September 25th, 2024

Tour examines history of unionized labour downtown


By Justin Seward - Lethbridge Herald on September 3, 2024.

Herald photo by Justin Seward Belinda Crowson of the Lethbridge Historical Society begins Saturday's Labour History tour at the Brewery Gardens with the High Level Bridge in the background, the site being connected to one of the earliest unions with the city's brewery and railway history.

The Lethbridge Historical Society in conjunction with the Lethbridge & District Labour Council hosted a labour history tour through the downtown core on Saturday.

Participants could learn about area’s working class history.

“It really was just stories of workers who made Lethbridge over the years and some of the struggles they’ve gone through, some of the strikes, some of the unions, but even just regular stories of working people,” said Belinda Crowson, Lethbridge Historical Society president.

Lethbridge was home to the start-up of the Alberta Federation of Labour, the first labour MLA in Alberta’s history in Donald McNabb and a labour MLA on city council.

“So we’ve got a lot of labour history to talk about when it comes to Lethbridge,” said Crowson.

“We’ll start seeing after the ’50s and ’60s, like many places across Canada, a lot of our unions will become less powerful.

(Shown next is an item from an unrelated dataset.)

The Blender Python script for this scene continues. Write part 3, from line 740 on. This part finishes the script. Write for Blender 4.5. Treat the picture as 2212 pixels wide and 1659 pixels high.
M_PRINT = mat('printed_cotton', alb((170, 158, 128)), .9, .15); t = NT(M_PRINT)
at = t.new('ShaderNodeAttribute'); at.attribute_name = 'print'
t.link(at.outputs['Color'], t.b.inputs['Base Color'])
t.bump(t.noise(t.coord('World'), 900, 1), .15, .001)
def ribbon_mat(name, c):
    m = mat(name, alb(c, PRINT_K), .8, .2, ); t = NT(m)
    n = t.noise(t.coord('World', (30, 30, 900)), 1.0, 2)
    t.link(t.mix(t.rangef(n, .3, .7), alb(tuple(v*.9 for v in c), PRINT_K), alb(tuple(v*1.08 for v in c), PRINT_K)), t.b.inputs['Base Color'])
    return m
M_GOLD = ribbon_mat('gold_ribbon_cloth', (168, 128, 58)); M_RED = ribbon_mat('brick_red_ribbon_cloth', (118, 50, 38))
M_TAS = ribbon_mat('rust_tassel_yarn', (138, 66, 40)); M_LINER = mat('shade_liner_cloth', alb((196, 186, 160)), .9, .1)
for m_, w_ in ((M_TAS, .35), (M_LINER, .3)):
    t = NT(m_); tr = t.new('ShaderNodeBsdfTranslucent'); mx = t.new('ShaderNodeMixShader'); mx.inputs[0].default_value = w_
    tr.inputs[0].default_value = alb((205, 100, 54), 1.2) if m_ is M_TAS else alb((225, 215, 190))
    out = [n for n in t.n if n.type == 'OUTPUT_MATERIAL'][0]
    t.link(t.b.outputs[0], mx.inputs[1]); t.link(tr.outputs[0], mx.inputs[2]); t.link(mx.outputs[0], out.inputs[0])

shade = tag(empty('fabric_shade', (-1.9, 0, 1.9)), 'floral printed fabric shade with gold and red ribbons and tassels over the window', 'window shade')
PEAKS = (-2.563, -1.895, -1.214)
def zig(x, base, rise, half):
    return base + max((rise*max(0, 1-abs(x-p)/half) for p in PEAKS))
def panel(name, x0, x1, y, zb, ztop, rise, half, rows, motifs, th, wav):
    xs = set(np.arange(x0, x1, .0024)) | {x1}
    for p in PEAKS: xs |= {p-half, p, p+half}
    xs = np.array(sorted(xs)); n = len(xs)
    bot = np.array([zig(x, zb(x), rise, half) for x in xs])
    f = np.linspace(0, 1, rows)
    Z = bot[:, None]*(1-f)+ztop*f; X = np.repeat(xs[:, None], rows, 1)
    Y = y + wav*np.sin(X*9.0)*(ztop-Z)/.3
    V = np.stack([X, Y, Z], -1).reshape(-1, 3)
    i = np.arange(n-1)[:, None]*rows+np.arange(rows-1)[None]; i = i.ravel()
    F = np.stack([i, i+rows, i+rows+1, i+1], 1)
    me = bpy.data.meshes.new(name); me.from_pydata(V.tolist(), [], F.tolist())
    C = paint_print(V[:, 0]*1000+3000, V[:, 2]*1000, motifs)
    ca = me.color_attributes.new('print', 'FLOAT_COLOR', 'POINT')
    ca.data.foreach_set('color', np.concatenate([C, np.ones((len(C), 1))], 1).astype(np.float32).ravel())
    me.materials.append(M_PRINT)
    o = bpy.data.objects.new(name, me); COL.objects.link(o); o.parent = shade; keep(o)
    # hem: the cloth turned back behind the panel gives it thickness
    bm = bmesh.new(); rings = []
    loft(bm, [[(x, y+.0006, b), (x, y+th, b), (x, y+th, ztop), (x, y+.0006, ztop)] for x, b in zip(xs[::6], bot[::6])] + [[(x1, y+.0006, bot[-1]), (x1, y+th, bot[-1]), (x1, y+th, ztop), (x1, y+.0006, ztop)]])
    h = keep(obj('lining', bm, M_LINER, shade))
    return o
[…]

But in those early days, this was very much a union town.”

Crowson said some people got in trouble for putting time into creating a union.

“One of the things that we see quite often is retribution to people who were unionizing,” she said.

Fights also broke out.

“We had a donnybrook when one of the strikes happened and they had workers come into cover the mine. The miners were waiting for them to come home and a fight broke out between them and the police and the miners,” she said.

Anna MacLaren helped the unionization of waitresses in Lethbridge in the 1940s and became the first female president in Canada to run a local labour council in 1954. She was also the first female vice-president of the provincially-run labour group.

“She was breaking things all over in the union world,” said Crowson.

Also talked about was Katie Palen, who arrived here in 1895 from Hungary and was a non unionized contract house keeper that kept herself going for 40 plus years.